The Magistrate Judge first found Defendant's waiver of Miranda rights knowing and voluntary. The Magistrate Judge reasoned the agents read from a script, Defendant said he understood his rights, and there is no indication or argument he did not understand the waiver of his Miranda rights. (Dkt. 106 at 8-9.) Then, finding the waiver voluntary, the Magistrate Judge noted the FBI agents made no threats or promises to elicit the confession. (Id.) Defendant does not object to this finding. The Court agrees with and adopts the Magistrate Judge's reasoning and conclusions.
The Magistrate Judge then found Defendant voluntarily gave his statement to the FBI agents. The Magistrate Judge reasoned that the FBI agents' conduct was not threatening, as shown by Defendant exercising his right not to answer questions. (Id. at 9.) Defendant argued that being restrained in the backseat made his confession involuntary. The Magistrate Judge rejected this argument because being handcuffed and seat-belted does not, on its own, create a coercive environment. (Id. at 10 (citing Shriner v. Wainwright, 715 F.2d 1452, 1456 (11th Cir. 1983) ("The use of handcuffs does not establish coercion . . . ."); United States v. Ogden, 572 F.2d 501, 502 (5th Cir. 1978) ("The fact that defendant was wearing handcuffs does not indicate or even suggest he was coerced."))
Defendant also argued that the FBI agents implying consequences about his wife's immigration status was coercive. Showing Defendant immigration forms, he argued, placed his wife's immigration status at issue, making the confession involuntary. The Magistrate Judge rejected this argument for two reasons. First, the Magistrate Judge found that since the agents did not refer to Ms. Awad's immigration status, they did not threaten to deport her, and thus did not coerce him. (Dkt. 106 at 11.) Second, even if the agents alluded to Ms. Awad's deportation, advising a suspect of potential penalties upon conviction does not make a statement involuntary. (Id. at 11-12 (citing United States v. Nash, 910 F.2d 749, 753 (11th Cir. 1990) ("[T]elling the [defendant] in a noncoercive manner of the realistically expected penalties and encouraging [him] to tell the truth is no more than affording [him] the chance to make an informed decision with respect to [his] cooperation with the government." (alterations in original) (quotation omitted))).
Defendant also argues the agents threatened him by bringing up his potential perjury. The Magistrate Judge dismissed this argument, finding the agents did not refer to perjury in a threatening manner, reasoning that Defendant even felt able to end the interview. (Dkt. 106 at 12-13.)

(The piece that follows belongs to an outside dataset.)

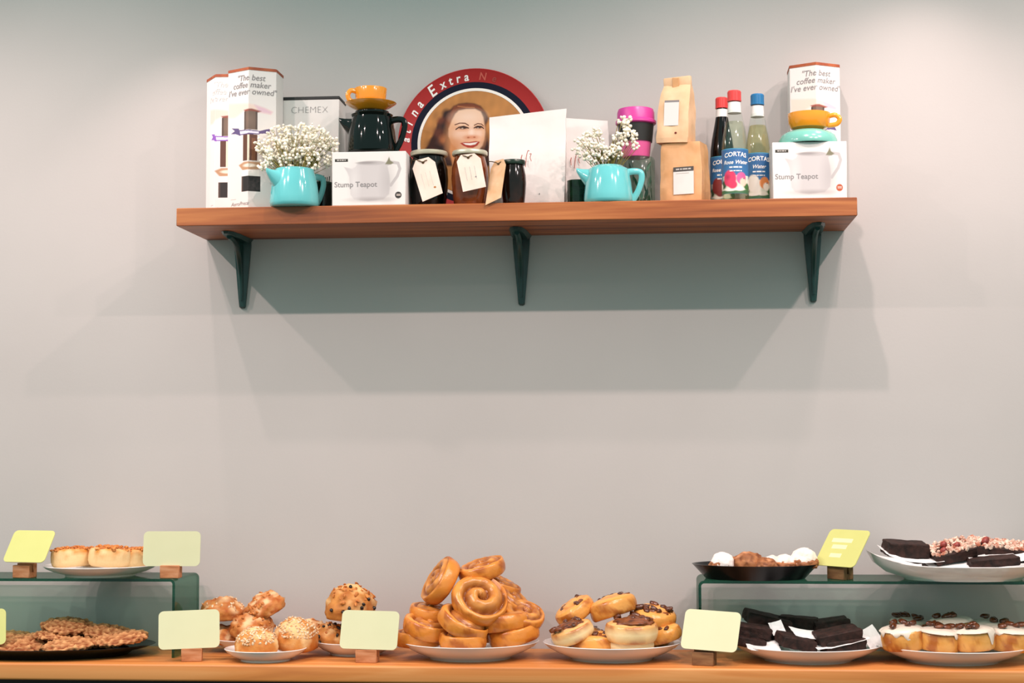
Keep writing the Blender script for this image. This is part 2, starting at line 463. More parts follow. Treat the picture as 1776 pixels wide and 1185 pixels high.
def coffee_box(name, label, px, y, rot, h, u0, ribbon, whitey, faint=False):
    x = at(px, 300, y).x
    t = thing(name, label, 'box', (x, y, ZS), group='hexagonal coffee maker boxes')
    P = hexpts(HS, rot)
    obj('carton', G().prism(P, 0, h - .006), 'card', t, 20)
    obj('lid', G().prism(hexpts(HS * 1.012, rot), h - .006, h).prism(hexpts(HS * .97, rot), h - .001, h + .001), 'orange_lid', t, 20)
    p = Paint(262, 60, 690, 1165, 200, 420, whitey)
    p.poly([(262, 300), (440, 318), (520, 330), (600, 352), (665, 375), (650, 398), (560, 388), (430, 375), (370, 405), (330, 422), (262, 418)], '#e6cdc0', soft=10)
    p.poly([(520, 330), (600, 350), (662, 378), (648, 396), (560, 386)], '#d8b6c2', soft=10)
    p.poly([(425, 370), (500, 362), (575, 378), (545, 392), (440, 388)], '#8a4436', soft=5)
    p.rect(430, 384, 545, 532, '#6b574a').rect(430, 384, 445, 532, '#4c3b33').rect(530, 384, 545, 532, '#4c3b33').ell(490, 450, 30, 50, '#7d6658', .8)
    p.rect(420, 570, 545, 780, '#5a3322').rect(465, 572, 482, 780, '#e9d9c2').rect(500, 600, 530, 780, '#774a30')
    p.poly([(375, 812), (430, 790), (560, 790), (602, 815), (560, 850), (420, 860)], '#b98d6a', soft=5).ell(480, 820, 55, 14, '#e8dccb', .3)
    p.rect(408, 855, 562, 905, '#efe6df').rect(408, 905, 570, 1030, '#1c1412').rect(408, 905, 422, 1030, '#4a3830')
    p.poly([(295, 503), (375, 515), (385, 572), (340, 556), (288, 550), (330, 530)], ribbon)
    p.poly([(560, 540), (620, 520), (668, 513), (640, 535), (656, 562), (610, 556), (560, 562)], ribbon)
    p.poly([(365, 528), (560, 538), (560, 568), (375, 572)], ribbon).poly([(385, 537), (555, 545), (555, 560), (388, 562)], '#e4dcec')
    p.rect(290, 1082, 350, 1088, '#b5aca8')
    k = HS / 219
    k2 = (h - .012) / 1105
    obj('front_print', p.panel(lambda X, Y: (*hexmap(HS, rot, (X - 474) * k + u0), (1165 - Y) * k2 + .003)), 'print', t, 0)
    g = G()
    for txt, cy in (('"The best', 112), ('coffee maker', 170), ("I've ever owned\"", 226)):
        textg(g, txt, .0186, lambda a, b: (*hexmap(HS, rot, a + u0 + .001, .001), (1165 - cy) * k2 + .003 + b), shear=.2, bold=.0001)
    obj('lettering', g, 'washedink' if faint else 'grey', t, 0); g = G()  # paler ink on the end carton paints in lettering washed out by light
    textg(g, 'AeroPress', .0125, lambda a, b: (*hexmap(HS, rot, a + u0 - .052, .001), (1165 - 1125) * k2 + .003 + b), shear=.3, align='LEFT')
    obj('brand_lettering', g, 'grey', t, 0)
    return t


b1h = at(376, 131, -.11).z - ZS
coffee_box('coffee_maker_box', 'white hexagonal coffee maker carton with purple ribbon, at the shelf end, half hidden', 405, -.064, R(-27), b1h, HS * .5 - .004, '#8a52b8', '#e2dedc', True)
b2h = at(442, 116, -.216).z - ZS
coffee_box('coffee_maker_box', 'tall white hexagonal coffee maker carton beside the box with black lid', 443, -.152, R(-1), b2h, 0, '#5a4a78', '#dfd9d5')
b3h = at(1413, 108, -.129).z - ZS
coffee_box('coffee_maker_box', 'white hexagonal coffee maker carton behind the orange cup on teal saucer', 1413, -.066, R(0), b3h, 0, '#5a4a78', '#dfdad6')

# white box with black lid
x0 = at(490, 260, -.115).x; x1 = at(588, 260, -.115).x; hh = at(540, 168, -.115).z - ZS
t = thing('carafe_box', 'tall white carton with thin black lid behind the baby breath flowers', 'box', ((x0 + x1) / 2, -.075, ZS))
bw = x1 - x0
obj('carton', G().bbox((0, 0, (hh - .006) / 2), (bw, .08, hh - .006), .0015, 1), 'card', t)
obj('lid', G().bbox((0, 0, hh - .003), (bw + .002, .082, .007), .001, 1), 'blackcard', t)
obj('lettering', textg(G(), 'CHEMEX', .022, lambda a, b: (a - .003, -.0408, hh - .031 + b), bold=-.0006, space=1.02), 'grey', t, 0)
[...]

IV. Defendant's Objections and Analysis
Defendant objects to two parts of the R&R. He first claims that under the totality of the circumstances — specifically, being handcuffed and in the car next to two FBI agents — his confession is involuntary. See Dunkins v. Thigpen, 854 F.2d 394, 398 (11th Cir. 1988) ("Only if the 'totality of the circumstances surrounding the interrogation' reveal both an uncoerced choice and the requisite level of comprehension may a court properly conclude that the Miranda rights have been waived."). As the Magistrate Judge correctly found, the handcuffs and seatbelt do not, on their own, render a confession involuntary. See Shriner, 715 F.2d at 1456; Ogden, 572 F.2d at 502. Special Agent Pike's testimony supports the Magistrate Judge's findings. The agents also recorded their interview. That recording corroborates Special Agent Pike's testimony that he Mirandized Defendant, treated him respectfully, and did nothing to threaten, intimidate, or coerce him. Given the agents' tone, professional and conversational, the Court finds the totality of the circumstances did not make Defendant's confession involuntary. Defendant cites no case law that would suggest otherwise.
Defendant cites two cases. See Schneckloth v. Bustamonte, 412 U.S. 218 (1973) (considering the implied consent to a search) and Thigpen, 854 F.2d 394 (considering the effect of intellectual disability upon a waiver of Miranda rights). Neither case supports Defendant's arguments.
Second, Defendant objects to the Magistrate Judge's finding that the agents referring to Ms. Awad's immigration status did not make Defendant's confession involuntary. But, as the Magistrate Judge pointed out, informing a suspect of potential consequences does not render a confession involuntary. See Nash, 910 F.2d at 753. Defendant again cites no case law that would suggest otherwise. The Court overrules Defendant's objections and adopts the R&R. The Court denies Defendant's Motion to Suppress.
V. Conclusion
The Court OVERRULES Defendant's objections (Dkt. 109), ADOPTS the Magistrate Judge's Report and Recommendation (Dkt. 106), and DENIES Defendant's Motion to Suppress (Dkt. 78).
SO ORDERED this 7th day of November, 2019.